### Set problem
Extract, unchanged, every line from the top of the material below through the line with "scene.camera = cob", and no more.

((

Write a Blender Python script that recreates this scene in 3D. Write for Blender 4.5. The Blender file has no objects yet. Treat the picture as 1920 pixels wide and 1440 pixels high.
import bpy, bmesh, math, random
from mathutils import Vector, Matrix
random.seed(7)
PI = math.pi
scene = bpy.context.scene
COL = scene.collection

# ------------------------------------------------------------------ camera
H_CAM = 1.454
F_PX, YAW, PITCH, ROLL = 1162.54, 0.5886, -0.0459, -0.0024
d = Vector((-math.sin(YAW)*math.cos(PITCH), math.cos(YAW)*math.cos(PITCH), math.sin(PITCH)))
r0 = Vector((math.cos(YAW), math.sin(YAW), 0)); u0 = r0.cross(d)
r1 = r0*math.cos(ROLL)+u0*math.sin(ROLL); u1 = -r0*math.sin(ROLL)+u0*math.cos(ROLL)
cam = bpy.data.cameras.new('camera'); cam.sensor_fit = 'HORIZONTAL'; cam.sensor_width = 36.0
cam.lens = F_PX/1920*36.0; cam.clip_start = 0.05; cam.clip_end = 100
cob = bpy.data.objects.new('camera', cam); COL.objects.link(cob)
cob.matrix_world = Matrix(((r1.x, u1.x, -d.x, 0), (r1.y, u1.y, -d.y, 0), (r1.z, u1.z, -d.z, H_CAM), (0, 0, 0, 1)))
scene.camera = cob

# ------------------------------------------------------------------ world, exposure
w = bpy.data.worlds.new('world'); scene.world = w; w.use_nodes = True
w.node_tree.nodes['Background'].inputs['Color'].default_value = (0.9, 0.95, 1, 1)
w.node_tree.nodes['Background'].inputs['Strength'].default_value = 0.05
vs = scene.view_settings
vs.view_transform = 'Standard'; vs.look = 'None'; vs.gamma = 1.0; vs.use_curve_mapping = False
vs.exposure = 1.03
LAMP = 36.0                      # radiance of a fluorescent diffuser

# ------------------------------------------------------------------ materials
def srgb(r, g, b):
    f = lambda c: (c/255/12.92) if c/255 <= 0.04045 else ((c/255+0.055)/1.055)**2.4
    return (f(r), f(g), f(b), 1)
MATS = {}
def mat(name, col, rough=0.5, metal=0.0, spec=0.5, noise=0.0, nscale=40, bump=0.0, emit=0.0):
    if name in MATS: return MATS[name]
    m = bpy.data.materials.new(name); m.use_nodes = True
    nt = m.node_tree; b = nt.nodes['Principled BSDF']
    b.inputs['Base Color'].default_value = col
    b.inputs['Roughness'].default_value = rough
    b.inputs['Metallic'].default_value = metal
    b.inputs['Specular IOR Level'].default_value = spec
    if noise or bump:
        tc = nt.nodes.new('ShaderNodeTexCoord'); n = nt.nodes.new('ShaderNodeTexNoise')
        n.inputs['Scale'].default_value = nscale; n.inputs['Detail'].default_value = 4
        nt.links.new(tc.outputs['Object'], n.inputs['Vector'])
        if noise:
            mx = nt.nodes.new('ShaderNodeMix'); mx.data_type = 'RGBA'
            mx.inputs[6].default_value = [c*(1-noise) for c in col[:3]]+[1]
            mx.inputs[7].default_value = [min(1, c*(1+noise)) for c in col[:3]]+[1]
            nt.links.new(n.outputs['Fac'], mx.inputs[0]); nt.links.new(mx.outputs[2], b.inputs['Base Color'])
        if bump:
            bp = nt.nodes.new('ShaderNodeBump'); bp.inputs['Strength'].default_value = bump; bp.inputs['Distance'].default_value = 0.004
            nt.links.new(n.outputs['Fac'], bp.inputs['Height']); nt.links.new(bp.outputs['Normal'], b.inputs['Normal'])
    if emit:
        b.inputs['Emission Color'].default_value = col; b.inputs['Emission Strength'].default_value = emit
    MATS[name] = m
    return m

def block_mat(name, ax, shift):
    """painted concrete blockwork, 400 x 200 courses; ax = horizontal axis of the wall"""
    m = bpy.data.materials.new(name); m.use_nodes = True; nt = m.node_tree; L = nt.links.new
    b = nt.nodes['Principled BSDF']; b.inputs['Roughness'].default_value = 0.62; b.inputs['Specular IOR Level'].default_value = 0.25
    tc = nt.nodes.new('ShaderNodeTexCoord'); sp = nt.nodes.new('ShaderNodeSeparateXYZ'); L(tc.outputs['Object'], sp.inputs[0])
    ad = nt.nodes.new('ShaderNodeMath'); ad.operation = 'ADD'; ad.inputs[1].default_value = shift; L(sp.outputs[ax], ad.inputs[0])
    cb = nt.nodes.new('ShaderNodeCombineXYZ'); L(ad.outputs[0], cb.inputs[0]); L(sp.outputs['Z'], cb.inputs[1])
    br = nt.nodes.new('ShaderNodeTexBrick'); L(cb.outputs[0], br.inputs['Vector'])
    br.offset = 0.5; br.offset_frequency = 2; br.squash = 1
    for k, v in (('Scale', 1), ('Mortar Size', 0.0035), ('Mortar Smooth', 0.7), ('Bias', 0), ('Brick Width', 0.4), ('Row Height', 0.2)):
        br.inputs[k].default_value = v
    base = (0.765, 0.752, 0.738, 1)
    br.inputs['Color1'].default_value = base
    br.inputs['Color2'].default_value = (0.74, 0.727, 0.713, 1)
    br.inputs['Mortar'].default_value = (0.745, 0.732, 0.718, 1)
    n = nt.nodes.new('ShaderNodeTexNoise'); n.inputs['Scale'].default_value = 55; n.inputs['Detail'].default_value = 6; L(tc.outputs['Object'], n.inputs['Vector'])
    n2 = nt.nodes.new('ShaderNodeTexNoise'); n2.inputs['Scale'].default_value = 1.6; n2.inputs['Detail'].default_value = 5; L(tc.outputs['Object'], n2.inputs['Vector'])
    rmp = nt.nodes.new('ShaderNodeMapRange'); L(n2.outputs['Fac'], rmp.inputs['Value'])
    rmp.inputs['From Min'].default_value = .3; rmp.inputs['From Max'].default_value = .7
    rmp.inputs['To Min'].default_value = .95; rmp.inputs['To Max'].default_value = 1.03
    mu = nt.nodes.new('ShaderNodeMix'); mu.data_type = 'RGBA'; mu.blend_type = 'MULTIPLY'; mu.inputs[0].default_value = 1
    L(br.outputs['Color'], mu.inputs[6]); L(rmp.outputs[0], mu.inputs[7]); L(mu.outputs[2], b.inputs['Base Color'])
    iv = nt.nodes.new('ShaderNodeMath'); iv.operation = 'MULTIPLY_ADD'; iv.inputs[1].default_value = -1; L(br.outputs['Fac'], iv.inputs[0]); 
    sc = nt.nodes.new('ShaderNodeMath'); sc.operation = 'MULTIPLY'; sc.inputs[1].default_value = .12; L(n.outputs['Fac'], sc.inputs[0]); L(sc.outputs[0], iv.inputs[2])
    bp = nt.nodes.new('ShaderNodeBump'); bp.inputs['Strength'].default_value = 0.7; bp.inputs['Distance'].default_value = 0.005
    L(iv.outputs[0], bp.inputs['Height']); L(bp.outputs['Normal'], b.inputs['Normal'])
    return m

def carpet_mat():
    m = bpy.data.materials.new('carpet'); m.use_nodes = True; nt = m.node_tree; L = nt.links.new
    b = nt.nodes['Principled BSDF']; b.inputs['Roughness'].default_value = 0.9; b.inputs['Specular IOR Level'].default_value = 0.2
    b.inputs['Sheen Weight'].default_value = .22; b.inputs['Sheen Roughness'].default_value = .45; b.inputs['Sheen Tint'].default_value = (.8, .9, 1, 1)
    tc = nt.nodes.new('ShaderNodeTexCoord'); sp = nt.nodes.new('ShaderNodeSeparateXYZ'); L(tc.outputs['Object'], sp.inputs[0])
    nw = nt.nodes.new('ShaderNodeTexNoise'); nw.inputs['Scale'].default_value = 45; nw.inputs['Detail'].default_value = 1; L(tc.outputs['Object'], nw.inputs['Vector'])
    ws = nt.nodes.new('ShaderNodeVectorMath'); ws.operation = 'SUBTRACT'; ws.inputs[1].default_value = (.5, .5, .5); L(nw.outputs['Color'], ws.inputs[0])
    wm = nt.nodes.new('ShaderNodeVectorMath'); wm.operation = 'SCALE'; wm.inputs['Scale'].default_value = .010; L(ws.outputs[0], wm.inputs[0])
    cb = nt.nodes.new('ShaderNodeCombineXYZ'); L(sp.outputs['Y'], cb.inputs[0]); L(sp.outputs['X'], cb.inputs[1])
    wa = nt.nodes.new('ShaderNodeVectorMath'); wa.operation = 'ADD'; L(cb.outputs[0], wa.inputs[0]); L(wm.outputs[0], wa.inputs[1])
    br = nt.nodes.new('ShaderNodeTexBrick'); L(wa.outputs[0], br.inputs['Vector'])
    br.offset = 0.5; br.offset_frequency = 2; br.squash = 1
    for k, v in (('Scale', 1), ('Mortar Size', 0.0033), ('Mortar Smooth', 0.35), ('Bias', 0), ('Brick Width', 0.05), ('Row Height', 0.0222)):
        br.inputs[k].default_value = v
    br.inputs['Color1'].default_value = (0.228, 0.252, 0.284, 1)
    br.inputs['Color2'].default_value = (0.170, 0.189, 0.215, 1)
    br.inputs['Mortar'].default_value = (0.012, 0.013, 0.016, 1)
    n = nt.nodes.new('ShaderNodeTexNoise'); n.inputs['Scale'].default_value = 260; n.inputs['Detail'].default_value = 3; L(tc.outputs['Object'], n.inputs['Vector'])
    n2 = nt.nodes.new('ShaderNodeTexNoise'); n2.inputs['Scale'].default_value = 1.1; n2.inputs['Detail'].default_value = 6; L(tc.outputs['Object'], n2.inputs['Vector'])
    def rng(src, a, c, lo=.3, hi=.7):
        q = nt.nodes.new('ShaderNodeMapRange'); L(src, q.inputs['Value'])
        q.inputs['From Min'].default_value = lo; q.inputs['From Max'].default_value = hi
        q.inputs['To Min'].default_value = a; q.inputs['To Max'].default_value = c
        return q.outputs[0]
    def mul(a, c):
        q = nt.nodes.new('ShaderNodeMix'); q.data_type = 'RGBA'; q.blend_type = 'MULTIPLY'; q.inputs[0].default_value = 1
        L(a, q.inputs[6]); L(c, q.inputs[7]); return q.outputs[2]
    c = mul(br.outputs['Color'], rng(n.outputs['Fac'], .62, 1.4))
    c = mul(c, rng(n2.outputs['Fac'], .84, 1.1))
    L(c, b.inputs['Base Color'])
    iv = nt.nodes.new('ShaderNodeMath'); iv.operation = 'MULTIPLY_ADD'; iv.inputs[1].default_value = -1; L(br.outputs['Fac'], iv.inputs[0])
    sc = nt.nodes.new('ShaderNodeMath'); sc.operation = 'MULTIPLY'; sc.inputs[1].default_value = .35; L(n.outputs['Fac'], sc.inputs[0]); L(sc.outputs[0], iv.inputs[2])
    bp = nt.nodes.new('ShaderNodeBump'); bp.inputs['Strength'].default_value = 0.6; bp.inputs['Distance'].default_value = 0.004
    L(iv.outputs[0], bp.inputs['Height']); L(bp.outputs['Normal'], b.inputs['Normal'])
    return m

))

### Expected answer
Write a Blender Python script that recreates this scene in 3D. Write for Blender 4.5. The Blender file has no objects yet. Treat the picture as 1920 pixels wide and 1440 pixels high.
import bpy, bmesh, math, random
from mathutils import Vector, Matrix
random.seed(7)
PI = math.pi
scene = bpy.context.scene
COL = scene.collection

# ------------------------------------------------------------------ camera
H_CAM = 1.454
F_PX, YAW, PITCH, ROLL = 1162.54, 0.5886, -0.0459, -0.0024
d = Vector((-math.sin(YAW)*math.cos(PITCH), math.cos(YAW)*math.cos(PITCH), math.sin(PITCH)))
r0 = Vector((math.cos(YAW), math.sin(YAW), 0)); u0 = r0.cross(d)
r1 = r0*math.cos(ROLL)+u0*math.sin(ROLL); u1 = -r0*math.sin(ROLL)+u0*math.cos(ROLL)
cam = bpy.data.cameras.new('camera'); cam.sensor_fit = 'HORIZONTAL'; cam.sensor_width = 36.0
cam.lens = F_PX/1920*36.0; cam.clip_start = 0.05; cam.clip_end = 100
cob = bpy.data.objects.new('camera', cam); COL.objects.link(cob)
cob.matrix_world = Matrix(((r1.x, u1.x, -d.x, 0), (r1.y, u1.y, -d.y, 0), (r1.z, u1.z, -d.z, H_CAM), (0, 0, 0, 1)))
scene.camera = cob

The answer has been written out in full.